As part of the process of developing the course, the instructional designers analyzed games to determine where they intersect with problem-based learning principles as means to support learning and engagement. Researchers such as Dede, Ketelhut, and Ruess (2006) and Squire (2006) point to and experiment with the use of digital games as a means of supporting inquiry-based learning in areas ranging from social studies to science. A sense of play present in these learning environments that is thought to better prepare learners for a world in constant change and evolution because it allows them to test ideas and concepts more freely. By play here, we refer back to the Vygotsky-influenced (1978) definition that two of the authors of this study applied in their earlier work on game-based learning environments, “Play…(is an activity that) allows for the mind’s exploration of the rules and consequences of engaging with or breaking them” (Warren, Dondlinger, & Barab, 2009, p. 490). Although it was published long after the design and research reported here was conducted, the recent book, A New Culture of Learning: Cultivating the Imagination for a World of Constant Change, affirms these principles. In the book, Thomas and Brown (2011) treat learning as a means of inquiry that is integral to learning through games.

We analyzed the list of social constructivist design elements given by Savery and Duffy (1995) above against elements of game structures identified by Salen and Zimmerman (2004) and Crawford (2003), and noted several overlapping components. Specifically, both games and constructivist elements include:

• strategically constructed conflict or problem

• context for engagement with the conflict/problem

• goals or objectives for play or learning

• normative rules or conditions governing play or learning

• a quantifiable outcome with a means for assessing success

• scaffolds to support learners when challenges are too great

• cognitive conflict emerging from interaction with a designed problem

Fig. 1 illustrates the parallel components of PBL and game environments. Where these two environments overlap is in situating learning tasks (rather than other types of game goals) in the narrative context as the problem to be resolved and in providing instruction through in-narrative characters known as pedagogical agents.

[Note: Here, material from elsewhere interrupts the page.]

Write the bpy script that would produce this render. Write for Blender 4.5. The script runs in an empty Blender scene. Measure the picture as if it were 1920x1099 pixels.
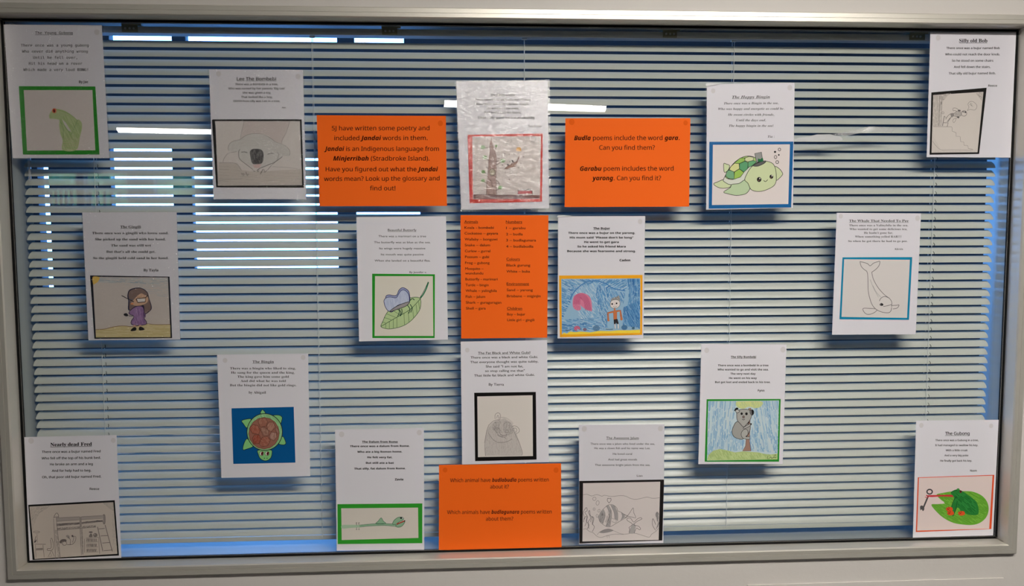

Both the university’s timeline and budget prohibited designing and developing a learning game in a stand-alone, immersive world. However, a new genre of game, the Alternate Reality Game (AltRG) provided a welcome alternative. The AltRG distributes game challenges, tasks, and rewards across a variety of media both digital and real. As described by the International Game Developers Association (Martin & Chatfield, 2006), “Alternate Reality Games take the substance of everyday life and weave it into narratives that layer additional meaning, depth, and interaction upon the real world” (p. 6). CNET staff writer, John Borland (2005), depicts them as “an obsession-inspiring genre that blends real-life treasure hunting, interactive storytelling, video games and online community” (para. 4). Some AltRGs such as ilovebees.com served as marketing for the release of Microsoft’s Halo 2. Others have an educational focus such as Hexagon Challenge which sought to “address decision-making skills, after-action report generation, and adaptation to performance” (Bogost, 2007). While not explicitly educational, others have dealt with social, economic, and environmental justice challenges. For example, Jane McGonigal has masterminded AltRGs as a means to construct what she describes as “collective intelligence.” The purpose of her 2007 ALTRG World Without Oil (Ernst, 2007) was to “play our way to a set of ideas about how to manage that crisis [a dramatic decrease in oil availability]” (cited in Strickland, 2007, p. 1). McGonigal noted that learners developed strategies for coping with a peak oil crisis and further claimed changes to their real world activities (Strickland, 2007). We thus conjecture that the simulated problem in the AltRG prompted players to create real world applications of knowledge constructed with their peers in a simulated play space.